* GIVEN TASK *
Repeat the material exactly as it appears.

* DATA SEGMENT *
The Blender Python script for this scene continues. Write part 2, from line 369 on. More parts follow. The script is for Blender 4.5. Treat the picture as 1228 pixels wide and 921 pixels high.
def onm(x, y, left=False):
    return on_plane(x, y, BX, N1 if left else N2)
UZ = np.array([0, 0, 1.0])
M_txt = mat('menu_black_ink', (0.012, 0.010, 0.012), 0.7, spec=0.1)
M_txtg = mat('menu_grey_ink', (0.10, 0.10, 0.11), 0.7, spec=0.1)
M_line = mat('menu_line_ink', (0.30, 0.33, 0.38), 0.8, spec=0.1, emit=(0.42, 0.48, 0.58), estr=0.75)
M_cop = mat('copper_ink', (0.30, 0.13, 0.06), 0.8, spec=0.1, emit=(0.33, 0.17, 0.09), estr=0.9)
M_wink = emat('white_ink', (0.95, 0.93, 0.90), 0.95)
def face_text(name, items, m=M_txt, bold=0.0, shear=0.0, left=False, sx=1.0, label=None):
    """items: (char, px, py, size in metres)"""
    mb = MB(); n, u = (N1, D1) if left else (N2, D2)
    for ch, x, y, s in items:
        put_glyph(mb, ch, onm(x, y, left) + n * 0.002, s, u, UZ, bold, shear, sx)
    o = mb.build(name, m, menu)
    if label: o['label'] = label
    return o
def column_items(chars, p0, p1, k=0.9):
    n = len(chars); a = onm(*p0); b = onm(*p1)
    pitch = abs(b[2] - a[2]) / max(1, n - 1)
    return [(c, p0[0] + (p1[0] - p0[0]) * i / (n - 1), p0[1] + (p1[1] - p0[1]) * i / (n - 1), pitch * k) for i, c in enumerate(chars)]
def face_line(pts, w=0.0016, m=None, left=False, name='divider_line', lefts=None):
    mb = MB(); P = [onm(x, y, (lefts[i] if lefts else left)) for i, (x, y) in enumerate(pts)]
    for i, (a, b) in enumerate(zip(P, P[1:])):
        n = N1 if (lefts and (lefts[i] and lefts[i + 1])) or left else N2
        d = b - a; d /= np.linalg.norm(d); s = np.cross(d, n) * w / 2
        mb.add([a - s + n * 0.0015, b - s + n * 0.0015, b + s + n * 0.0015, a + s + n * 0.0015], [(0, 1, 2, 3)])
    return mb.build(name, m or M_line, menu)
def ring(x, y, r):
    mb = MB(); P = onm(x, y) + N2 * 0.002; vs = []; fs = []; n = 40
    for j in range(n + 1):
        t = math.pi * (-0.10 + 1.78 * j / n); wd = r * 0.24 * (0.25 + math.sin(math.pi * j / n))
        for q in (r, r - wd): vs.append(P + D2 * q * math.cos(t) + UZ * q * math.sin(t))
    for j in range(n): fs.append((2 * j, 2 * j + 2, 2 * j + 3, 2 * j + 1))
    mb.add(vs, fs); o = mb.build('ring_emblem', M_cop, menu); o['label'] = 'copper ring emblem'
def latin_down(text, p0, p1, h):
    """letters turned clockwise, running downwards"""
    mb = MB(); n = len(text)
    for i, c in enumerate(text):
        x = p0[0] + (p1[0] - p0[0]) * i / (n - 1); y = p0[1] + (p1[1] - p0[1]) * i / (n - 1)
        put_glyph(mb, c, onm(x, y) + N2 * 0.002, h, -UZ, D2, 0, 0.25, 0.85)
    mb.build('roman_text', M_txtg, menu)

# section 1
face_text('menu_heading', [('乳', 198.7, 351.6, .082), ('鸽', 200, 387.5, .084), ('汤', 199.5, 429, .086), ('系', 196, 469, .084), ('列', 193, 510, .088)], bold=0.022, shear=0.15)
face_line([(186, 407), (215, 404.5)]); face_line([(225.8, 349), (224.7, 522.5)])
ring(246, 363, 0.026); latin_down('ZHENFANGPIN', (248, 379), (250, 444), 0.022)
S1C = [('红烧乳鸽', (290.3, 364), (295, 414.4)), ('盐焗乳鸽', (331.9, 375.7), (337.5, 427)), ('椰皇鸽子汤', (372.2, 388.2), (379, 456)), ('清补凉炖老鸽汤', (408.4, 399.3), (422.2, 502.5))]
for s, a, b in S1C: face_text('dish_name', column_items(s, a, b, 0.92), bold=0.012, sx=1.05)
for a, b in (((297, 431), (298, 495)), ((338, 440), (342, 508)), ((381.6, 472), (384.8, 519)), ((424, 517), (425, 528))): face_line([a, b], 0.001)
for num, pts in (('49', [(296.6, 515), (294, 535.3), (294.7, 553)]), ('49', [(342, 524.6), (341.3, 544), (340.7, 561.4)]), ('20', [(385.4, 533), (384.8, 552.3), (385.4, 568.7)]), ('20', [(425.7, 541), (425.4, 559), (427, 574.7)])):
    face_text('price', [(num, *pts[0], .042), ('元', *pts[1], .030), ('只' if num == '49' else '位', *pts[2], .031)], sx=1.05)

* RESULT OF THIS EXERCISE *
The Blender Python script for this scene continues. Write part 2, from line 369 on. More parts follow. The script is for Blender 4.5. Treat the picture as 1228 pixels wide and 921 pixels high.
def onm(x, y, left=False):
    return on_plane(x, y, BX, N1 if left else N2)
UZ = np.array([0, 0, 1.0])
M_txt = mat('menu_black_ink', (0.012, 0.010, 0.012), 0.7, spec=0.1)
M_txtg = mat('menu_grey_ink', (0.10, 0.10, 0.11), 0.7, spec=0.1)
M_line = mat('menu_line_ink', (0.30, 0.33, 0.38), 0.8, spec=0.1, emit=(0.42, 0.48, 0.58), estr=0.75)
M_cop = mat('copper_ink', (0.30, 0.13, 0.06), 0.8, spec=0.1, emit=(0.33, 0.17, 0.09), estr=0.9)
M_wink = emat('white_ink', (0.95, 0.93, 0.90), 0.95)
def face_text(name, items, m=M_txt, bold=0.0, shear=0.0, left=False, sx=1.0, label=None):
    """items: (char, px, py, size in metres)"""
    mb = MB(); n, u = (N1, D1) if left else (N2, D2)
    for ch, x, y, s in items:
        put_glyph(mb, ch, onm(x, y, left) + n * 0.002, s, u, UZ, bold, shear, sx)
    o = mb.build(name, m, menu)
    if label: o['label'] = label
    return o
def column_items(chars, p0, p1, k=0.9):
    n = len(chars); a = onm(*p0); b = onm(*p1)
    pitch = abs(b[2] - a[2]) / max(1, n - 1)
    return [(c, p0[0] + (p1[0] - p0[0]) * i / (n - 1), p0[1] + (p1[1] - p0[1]) * i / (n - 1), pitch * k) for i, c in enumerate(chars)]
def face_line(pts, w=0.0016, m=None, left=False, name='divider_line', lefts=None):
    mb = MB(); P = [onm(x, y, (lefts[i] if lefts else left)) for i, (x, y) in enumerate(pts)]
    for i, (a, b) in enumerate(zip(P, P[1:])):
        n = N1 if (lefts and (lefts[i] and lefts[i + 1])) or left else N2
        d = b - a; d /= np.linalg.norm(d); s = np.cross(d, n) * w / 2
        mb.add([a - s + n * 0.0015, b - s + n * 0.0015, b + s + n * 0.0015, a + s + n * 0.0015], [(0, 1, 2, 3)])
    return mb.build(name, m or M_line, menu)
def ring(x, y, r):
    mb = MB(); P = onm(x, y) + N2 * 0.002; vs = []; fs = []; n = 40
    for j in range(n + 1):
        t = math.pi * (-0.10 + 1.78 * j / n); wd = r * 0.24 * (0.25 + math.sin(math.pi * j / n))
        for q in (r, r - wd): vs.append(P + D2 * q * math.cos(t) + UZ * q * math.sin(t))
    for j in range(n): fs.append((2 * j, 2 * j + 2, 2 * j + 3, 2 * j + 1))
    mb.add(vs, fs); o = mb.build('ring_emblem', M_cop, menu); o['label'] = 'copper ring emblem'
def latin_down(text, p0, p1, h):
    """letters turned clockwise, running downwards"""
    mb = MB(); n = len(text)
    for i, c in enumerate(text):
        x = p0[0] + (p1[0] - p0[0]) * i / (n - 1); y = p0[1] + (p1[1] - p0[1]) * i / (n - 1)
        put_glyph(mb, c, onm(x, y) + N2 * 0.002, h, -UZ, D2, 0, 0.25, 0.85)
    mb.build('roman_text', M_txtg, menu)

# section 1
face_text('menu_heading', [('乳', 198.7, 351.6, .082), ('鸽', 200, 387.5, .084), ('汤', 199.5, 429, .086), ('系', 196, 469, .084), ('列', 193, 510, .088)], bold=0.022, shear=0.15)
face_line([(186, 407), (215, 404.5)]); face_line([(225.8, 349), (224.7, 522.5)])
ring(246, 363, 0.026); latin_down('ZHENFANGPIN', (248, 379), (250, 444), 0.022)
S1C = [('红烧乳鸽', (290.3, 364), (295, 414.4)), ('盐焗乳鸽', (331.9, 375.7), (337.5, 427)), ('椰皇鸽子汤', (372.2, 388.2), (379, 456)), ('清补凉炖老鸽汤', (408.4, 399.3), (422.2, 502.5))]
for s, a, b in S1C: face_text('dish_name', column_items(s, a, b, 0.92), bold=0.012, sx=1.05)
for a, b in (((297, 431), (298, 495)), ((338, 440), (342, 508)), ((381.6, 472), (384.8, 519)), ((424, 517), (425, 528))): face_line([a, b], 0.001)
for num, pts in (('49', [(296.6, 515), (294, 535.3), (294.7, 553)]), ('49', [(342, 524.6), (341.3, 544), (340.7, 561.4)]), ('20', [(385.4, 533), (384.8, 552.3), (385.4, 568.7)]), ('20', [(425.7, 541), (425.4, 559), (427, 574.7)])):
    face_text('price', [(num, *pts[0], .042), ('元', *pts[1], .030), ('只' if num == '49' else '位', *pts[2], .031)], sx=1.05)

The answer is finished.